======== Dataset rows

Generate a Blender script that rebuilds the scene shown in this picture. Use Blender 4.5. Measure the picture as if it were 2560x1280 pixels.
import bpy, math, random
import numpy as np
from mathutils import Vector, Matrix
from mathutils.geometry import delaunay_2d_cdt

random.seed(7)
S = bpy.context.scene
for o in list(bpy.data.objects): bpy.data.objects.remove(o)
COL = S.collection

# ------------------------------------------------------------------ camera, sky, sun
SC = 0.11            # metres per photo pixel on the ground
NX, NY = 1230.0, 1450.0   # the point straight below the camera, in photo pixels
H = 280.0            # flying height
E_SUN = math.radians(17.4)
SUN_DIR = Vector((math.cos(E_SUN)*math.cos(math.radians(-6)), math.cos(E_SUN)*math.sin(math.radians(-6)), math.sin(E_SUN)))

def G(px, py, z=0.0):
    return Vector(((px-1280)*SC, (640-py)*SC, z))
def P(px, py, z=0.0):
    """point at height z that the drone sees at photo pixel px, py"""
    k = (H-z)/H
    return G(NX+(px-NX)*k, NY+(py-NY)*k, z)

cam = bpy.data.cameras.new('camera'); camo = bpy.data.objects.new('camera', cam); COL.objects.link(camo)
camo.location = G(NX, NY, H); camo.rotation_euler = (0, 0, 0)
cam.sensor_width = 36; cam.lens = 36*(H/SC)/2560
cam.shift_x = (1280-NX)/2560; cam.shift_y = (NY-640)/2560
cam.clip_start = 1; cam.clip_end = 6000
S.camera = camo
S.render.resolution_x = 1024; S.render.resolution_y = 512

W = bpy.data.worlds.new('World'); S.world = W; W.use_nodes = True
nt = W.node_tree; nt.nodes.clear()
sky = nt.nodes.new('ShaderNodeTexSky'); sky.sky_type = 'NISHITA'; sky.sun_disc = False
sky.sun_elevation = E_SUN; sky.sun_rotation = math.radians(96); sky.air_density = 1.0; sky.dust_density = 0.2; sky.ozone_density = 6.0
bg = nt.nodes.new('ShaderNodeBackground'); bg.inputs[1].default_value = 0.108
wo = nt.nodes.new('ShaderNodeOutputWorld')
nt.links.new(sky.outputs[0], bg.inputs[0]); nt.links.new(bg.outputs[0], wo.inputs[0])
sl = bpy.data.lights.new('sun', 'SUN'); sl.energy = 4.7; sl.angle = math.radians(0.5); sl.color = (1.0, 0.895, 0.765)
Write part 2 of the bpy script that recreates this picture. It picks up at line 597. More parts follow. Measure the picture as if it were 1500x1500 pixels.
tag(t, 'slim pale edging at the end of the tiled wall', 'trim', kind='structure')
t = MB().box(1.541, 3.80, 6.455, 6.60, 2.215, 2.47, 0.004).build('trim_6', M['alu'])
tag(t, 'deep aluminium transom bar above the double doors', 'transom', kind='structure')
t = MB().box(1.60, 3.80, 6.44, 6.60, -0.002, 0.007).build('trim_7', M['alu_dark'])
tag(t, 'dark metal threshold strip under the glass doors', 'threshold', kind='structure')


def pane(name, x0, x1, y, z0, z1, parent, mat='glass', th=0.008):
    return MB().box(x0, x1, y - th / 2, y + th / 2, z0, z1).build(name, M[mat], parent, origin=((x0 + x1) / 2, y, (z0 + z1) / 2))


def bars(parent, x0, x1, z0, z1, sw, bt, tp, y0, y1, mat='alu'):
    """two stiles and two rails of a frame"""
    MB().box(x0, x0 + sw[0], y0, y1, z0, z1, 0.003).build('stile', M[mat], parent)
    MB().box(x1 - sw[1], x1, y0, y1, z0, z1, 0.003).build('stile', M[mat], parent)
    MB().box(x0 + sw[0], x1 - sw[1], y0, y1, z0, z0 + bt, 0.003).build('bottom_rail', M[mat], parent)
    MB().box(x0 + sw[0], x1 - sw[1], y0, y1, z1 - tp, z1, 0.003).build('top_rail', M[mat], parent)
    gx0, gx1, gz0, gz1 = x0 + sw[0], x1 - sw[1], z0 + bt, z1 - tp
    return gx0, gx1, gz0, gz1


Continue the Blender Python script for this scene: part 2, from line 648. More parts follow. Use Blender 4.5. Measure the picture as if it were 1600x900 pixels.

================

Problem to solve - Quote only the stretch of lines that starts the data above and ends with the line containing "COL = S.collection", both included.

Exercise response -
Generate a Blender script that rebuilds the scene shown in this picture. Use Blender 4.5. Measure the picture as if it were 2560x1280 pixels.
import bpy, math, random
import numpy as np
from mathutils import Vector, Matrix
from mathutils.geometry import delaunay_2d_cdt

random.seed(7)
S = bpy.context.scene
for o in list(bpy.data.objects): bpy.data.objects.remove(o)
COL = S.collection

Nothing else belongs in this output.